• **Exercise task**
Everything from the first line down to the line containing "M_CHROME, mx, True)" should be reproduced exactly; please include nothing else.

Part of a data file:
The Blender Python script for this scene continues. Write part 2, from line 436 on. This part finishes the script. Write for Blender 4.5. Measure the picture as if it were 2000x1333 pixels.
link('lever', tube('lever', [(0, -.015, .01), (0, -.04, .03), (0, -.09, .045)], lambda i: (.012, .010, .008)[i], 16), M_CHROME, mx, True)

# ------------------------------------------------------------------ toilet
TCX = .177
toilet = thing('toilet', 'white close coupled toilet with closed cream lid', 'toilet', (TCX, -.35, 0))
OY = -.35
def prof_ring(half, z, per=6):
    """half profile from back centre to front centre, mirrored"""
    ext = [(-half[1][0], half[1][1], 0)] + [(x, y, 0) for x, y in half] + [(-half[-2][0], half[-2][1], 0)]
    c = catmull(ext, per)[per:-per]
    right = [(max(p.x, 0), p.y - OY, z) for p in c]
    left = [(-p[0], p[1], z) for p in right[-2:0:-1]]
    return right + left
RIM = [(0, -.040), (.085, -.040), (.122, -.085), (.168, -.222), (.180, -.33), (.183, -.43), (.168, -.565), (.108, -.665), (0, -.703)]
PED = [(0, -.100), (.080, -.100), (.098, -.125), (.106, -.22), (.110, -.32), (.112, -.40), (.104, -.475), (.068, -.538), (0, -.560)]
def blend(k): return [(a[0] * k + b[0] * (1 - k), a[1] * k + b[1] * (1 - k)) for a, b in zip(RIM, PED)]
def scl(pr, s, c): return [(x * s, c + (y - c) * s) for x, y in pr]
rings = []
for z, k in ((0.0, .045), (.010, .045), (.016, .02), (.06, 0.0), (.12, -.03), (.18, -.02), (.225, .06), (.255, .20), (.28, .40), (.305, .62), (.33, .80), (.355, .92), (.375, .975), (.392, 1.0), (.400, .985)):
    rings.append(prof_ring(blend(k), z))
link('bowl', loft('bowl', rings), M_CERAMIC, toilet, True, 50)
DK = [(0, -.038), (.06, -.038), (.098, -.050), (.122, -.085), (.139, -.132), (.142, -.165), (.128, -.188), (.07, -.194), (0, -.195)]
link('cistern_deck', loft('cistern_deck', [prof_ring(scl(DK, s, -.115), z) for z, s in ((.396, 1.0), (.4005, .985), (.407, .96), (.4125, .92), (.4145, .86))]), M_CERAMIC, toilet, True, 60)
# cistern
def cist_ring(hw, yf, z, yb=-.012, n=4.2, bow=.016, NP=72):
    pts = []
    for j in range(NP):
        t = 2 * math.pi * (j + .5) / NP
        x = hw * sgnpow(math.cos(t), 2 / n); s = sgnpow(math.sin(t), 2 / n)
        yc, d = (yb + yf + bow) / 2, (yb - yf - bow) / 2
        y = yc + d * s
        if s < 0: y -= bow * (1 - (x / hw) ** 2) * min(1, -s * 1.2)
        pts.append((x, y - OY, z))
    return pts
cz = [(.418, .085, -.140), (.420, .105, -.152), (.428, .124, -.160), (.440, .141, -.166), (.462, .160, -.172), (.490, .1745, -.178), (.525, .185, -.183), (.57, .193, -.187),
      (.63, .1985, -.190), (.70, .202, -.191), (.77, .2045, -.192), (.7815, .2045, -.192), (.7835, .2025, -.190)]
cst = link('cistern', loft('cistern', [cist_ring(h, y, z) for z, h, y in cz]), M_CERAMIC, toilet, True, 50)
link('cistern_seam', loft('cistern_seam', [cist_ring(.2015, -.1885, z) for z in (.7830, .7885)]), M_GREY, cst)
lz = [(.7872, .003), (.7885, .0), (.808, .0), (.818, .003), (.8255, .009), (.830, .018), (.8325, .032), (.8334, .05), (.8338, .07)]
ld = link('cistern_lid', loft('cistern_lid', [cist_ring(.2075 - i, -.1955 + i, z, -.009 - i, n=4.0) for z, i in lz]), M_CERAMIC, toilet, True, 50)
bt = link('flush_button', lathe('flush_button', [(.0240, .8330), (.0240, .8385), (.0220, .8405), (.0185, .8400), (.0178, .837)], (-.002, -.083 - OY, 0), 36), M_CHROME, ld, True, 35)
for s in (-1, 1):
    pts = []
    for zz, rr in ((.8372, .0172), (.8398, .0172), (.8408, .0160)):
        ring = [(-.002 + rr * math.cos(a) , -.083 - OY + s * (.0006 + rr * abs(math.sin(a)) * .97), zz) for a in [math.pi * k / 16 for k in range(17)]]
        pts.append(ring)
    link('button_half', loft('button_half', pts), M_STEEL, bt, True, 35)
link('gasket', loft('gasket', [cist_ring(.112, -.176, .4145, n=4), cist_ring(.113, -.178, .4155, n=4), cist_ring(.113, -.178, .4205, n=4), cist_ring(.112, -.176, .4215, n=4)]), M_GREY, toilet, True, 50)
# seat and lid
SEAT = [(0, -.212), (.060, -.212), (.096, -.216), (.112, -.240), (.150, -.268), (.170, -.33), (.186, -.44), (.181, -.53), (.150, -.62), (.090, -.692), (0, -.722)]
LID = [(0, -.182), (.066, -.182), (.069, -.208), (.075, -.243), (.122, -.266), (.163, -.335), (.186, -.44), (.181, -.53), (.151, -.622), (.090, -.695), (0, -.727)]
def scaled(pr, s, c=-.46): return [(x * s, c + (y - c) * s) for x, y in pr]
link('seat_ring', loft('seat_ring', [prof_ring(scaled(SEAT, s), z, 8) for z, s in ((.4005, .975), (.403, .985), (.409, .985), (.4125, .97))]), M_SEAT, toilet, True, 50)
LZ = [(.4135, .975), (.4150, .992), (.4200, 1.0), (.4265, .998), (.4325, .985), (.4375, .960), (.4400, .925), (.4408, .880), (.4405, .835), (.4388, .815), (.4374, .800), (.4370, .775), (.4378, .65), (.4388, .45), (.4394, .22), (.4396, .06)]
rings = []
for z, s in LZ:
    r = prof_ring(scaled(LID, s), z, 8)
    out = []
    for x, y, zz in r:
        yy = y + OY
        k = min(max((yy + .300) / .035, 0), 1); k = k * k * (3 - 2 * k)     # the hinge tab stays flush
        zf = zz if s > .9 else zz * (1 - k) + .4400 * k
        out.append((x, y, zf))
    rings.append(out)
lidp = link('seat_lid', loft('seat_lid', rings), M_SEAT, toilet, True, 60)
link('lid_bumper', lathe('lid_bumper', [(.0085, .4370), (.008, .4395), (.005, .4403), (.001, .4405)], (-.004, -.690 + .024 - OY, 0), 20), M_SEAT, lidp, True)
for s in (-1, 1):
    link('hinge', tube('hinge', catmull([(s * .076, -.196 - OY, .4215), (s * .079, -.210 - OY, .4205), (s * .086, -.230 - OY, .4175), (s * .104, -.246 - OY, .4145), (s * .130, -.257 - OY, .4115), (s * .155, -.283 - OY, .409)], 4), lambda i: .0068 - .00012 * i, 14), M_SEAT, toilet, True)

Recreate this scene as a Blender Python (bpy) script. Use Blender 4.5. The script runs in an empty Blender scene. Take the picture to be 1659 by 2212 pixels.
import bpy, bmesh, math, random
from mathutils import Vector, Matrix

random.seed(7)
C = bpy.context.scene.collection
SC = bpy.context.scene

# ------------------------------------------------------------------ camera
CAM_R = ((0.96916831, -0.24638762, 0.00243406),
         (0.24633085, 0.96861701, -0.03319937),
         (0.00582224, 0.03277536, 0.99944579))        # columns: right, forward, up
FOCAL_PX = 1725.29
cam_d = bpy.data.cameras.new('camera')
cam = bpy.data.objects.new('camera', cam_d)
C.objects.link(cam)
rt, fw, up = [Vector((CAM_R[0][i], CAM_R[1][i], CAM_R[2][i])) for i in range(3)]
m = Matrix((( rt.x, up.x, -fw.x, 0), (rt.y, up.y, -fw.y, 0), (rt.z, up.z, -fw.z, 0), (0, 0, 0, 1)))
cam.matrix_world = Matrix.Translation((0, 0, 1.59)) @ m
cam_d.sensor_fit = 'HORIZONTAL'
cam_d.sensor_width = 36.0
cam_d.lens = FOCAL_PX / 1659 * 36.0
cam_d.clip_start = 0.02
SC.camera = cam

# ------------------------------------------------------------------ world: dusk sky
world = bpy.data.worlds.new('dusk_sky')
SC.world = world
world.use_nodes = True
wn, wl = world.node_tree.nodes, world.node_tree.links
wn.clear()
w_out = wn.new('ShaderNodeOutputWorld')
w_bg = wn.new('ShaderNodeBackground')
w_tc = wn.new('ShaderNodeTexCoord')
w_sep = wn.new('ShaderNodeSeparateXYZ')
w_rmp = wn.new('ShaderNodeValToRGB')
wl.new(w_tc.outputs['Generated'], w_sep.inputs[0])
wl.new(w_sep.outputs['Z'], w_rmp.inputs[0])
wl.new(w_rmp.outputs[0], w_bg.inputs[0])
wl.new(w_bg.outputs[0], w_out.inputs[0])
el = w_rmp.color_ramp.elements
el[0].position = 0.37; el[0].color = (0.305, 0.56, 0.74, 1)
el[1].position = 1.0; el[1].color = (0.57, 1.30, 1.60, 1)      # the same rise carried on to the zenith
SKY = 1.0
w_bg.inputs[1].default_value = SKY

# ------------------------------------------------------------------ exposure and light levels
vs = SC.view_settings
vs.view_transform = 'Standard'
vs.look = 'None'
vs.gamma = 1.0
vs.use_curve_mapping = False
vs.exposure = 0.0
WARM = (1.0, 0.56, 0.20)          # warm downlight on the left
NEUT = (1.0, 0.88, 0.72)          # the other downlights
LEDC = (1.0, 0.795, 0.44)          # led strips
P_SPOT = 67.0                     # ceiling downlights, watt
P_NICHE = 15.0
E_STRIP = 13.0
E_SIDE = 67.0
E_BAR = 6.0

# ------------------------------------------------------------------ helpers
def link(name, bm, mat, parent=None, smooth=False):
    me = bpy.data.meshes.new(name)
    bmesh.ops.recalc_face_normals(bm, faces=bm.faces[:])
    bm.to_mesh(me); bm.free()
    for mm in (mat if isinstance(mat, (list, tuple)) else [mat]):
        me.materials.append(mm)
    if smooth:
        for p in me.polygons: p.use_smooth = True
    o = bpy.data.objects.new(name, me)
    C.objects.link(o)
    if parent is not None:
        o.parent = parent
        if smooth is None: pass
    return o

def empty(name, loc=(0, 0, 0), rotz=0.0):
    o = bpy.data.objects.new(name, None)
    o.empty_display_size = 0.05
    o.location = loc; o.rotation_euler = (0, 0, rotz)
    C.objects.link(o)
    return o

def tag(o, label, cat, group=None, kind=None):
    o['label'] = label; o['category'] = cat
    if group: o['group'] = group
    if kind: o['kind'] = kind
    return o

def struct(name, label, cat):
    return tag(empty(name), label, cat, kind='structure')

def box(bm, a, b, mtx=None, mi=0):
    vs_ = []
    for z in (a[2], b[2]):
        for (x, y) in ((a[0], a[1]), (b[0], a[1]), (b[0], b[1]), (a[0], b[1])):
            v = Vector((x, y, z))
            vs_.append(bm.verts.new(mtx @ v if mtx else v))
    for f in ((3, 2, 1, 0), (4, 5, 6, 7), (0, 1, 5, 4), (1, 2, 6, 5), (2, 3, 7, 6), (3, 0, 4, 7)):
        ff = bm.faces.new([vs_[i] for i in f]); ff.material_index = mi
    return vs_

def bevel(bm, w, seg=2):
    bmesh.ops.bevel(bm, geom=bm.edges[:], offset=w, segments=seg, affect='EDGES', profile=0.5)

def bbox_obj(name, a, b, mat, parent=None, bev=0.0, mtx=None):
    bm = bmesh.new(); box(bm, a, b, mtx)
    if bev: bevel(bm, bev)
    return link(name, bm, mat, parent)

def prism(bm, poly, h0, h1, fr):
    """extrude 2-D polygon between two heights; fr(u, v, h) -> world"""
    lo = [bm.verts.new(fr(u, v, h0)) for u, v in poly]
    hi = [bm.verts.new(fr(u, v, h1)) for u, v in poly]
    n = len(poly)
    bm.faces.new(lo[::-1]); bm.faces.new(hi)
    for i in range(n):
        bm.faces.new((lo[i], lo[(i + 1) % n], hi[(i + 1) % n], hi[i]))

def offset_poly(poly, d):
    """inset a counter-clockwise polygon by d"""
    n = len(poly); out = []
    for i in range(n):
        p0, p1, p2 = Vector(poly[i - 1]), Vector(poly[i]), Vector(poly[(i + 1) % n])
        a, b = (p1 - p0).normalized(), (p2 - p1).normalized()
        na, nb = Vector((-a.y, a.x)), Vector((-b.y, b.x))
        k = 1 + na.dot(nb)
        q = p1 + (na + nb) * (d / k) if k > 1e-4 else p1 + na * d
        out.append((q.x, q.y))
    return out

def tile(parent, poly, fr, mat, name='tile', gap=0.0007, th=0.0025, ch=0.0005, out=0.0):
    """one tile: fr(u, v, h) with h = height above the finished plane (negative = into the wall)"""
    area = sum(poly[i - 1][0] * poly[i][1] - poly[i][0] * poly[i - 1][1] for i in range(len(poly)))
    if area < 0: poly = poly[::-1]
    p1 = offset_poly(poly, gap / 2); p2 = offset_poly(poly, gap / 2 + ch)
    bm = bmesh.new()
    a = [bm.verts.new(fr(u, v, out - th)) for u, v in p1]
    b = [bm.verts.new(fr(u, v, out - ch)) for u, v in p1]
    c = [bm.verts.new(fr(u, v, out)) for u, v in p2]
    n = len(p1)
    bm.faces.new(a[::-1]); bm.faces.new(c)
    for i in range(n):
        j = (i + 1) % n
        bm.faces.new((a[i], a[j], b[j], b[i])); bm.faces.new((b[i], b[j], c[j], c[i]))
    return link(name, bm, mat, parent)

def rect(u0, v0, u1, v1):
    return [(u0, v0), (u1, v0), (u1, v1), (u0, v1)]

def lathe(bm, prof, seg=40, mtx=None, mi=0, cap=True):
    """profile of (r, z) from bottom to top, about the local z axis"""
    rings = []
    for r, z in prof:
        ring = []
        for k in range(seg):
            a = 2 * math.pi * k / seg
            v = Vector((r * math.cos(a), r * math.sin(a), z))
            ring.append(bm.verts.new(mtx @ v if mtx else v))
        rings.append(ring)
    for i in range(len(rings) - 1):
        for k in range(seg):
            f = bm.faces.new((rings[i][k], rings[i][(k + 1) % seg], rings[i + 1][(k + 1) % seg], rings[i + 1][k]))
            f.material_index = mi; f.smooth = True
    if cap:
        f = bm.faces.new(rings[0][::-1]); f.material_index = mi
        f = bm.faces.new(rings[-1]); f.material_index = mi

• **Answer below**
The Blender Python script for this scene continues. Write part 2, from line 436 on. This part finishes the script. Write for Blender 4.5. Measure the picture as if it were 2000x1333 pixels.
link('lever', tube('lever', [(0, -.015, .01), (0, -.04, .03), (0, -.09, .045)], lambda i: (.012, .010, .008)[i], 16), M_CHROME, mx, True)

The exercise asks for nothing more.